In a journey that began during the touring cycle for 2013’s
opus The Raven that Refused to Sing,
where the forward-looking Mr. Wilson aired newer
music alongside new tracks, we find ourselves facing another release from
the messiah figure of prog: Hand. Cannot.
Erase.
In contrast to 2014’s Cover
Version collection, Wilson has gone for the jugular with a concept album
that out-concepts his previous concepts. Where Raven was based on a collection of ghost stories penned by Wilson,
his latest offering takes respectful inspiration from the tragic tale of Joyce
Vincent, a young woman who had been dead in her London bedsit for two years
before anyone found her.
Despite being a young, attractive woman with enough family
and friends, she managed to essentially disappear inside the ocean of the city.
Thoroughly affected by this, and a documentary on the subject, Wilson has taken
the story as inspiration, concocting something of a musical story with a
similar individual as its protagonist.
There’s the concept, but what do we know of the music so
far? Kate Bush has been admitted as an influence, and Wilson has cold-watered fears
of an overly poppy record by reassuring that Hand. Cannot. Erase. actually encompasses every style of music that
can be associated with him – prog fans rejoice.
The first slice from the album was its title track: breezy,
ostensibly pop, but like past single Postcard,
there is still something about the song that elevates it. Mostly, it’s the
knowledge that the song will form a part of a wider tapestry, and the music
itself being subtly more than a
three-minute wonder. Guthrie Govan lend a gentle, passing guitar lead, further
enticing those who were won over by his pitch-perfect playing on Raven, often beautifully filling space
and occasionally taking free reign and painting beautiful sonic pictures. His
star is in the ascent, and praise is well deserved.
More recently, another track has surfaced: Perfect Life.
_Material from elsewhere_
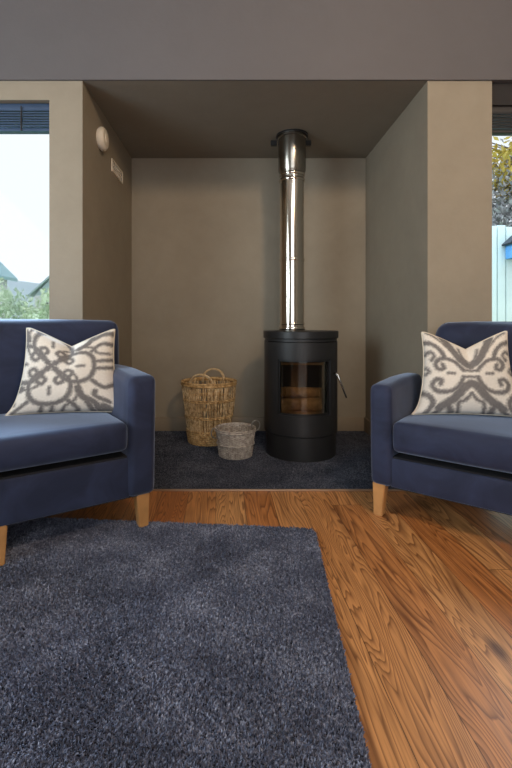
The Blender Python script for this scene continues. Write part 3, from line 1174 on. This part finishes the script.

Fans could perhaps be
forgiven for hoping for something a little more musically chunkier, after the
airy lark-drama of the title-track. Instead, Perfect Life is a less-is-more statement in understatement, which
will probably fall victim to the skip button in time, perhaps unfairly.
First impressions find it to be lightweight and meandering,
with Katherine Jenkins as the aforementioned female protagonist reflecting on
happy memories she shared with a younger sister, over a drum-machine beat.
Later on, Wilson then reminds you whose name is on the
sleeve by singing “We have got the
perfect life” several times, while the electronic music gently builds. The
piece is starkly beautiful in a way that Wilson is proving more and more adept
at, and it remains to be seen how this fits in to the mural of the story, and
how it relates to the other songs on the album.
As befalls every album, Hand.
Cannot. Erase has now leaked.
If you can’t hold on until March 3rd,
you’ll know where to look. But Steven Wilson is an individual who takes extra,
extra care in crystallising the mundane and presenting it as something
extraordinarily beautiful. In examples such as Hand. Cannot. Erase. he presents to the world something far more
than a collection of songs; it’s art, pure and far from simple.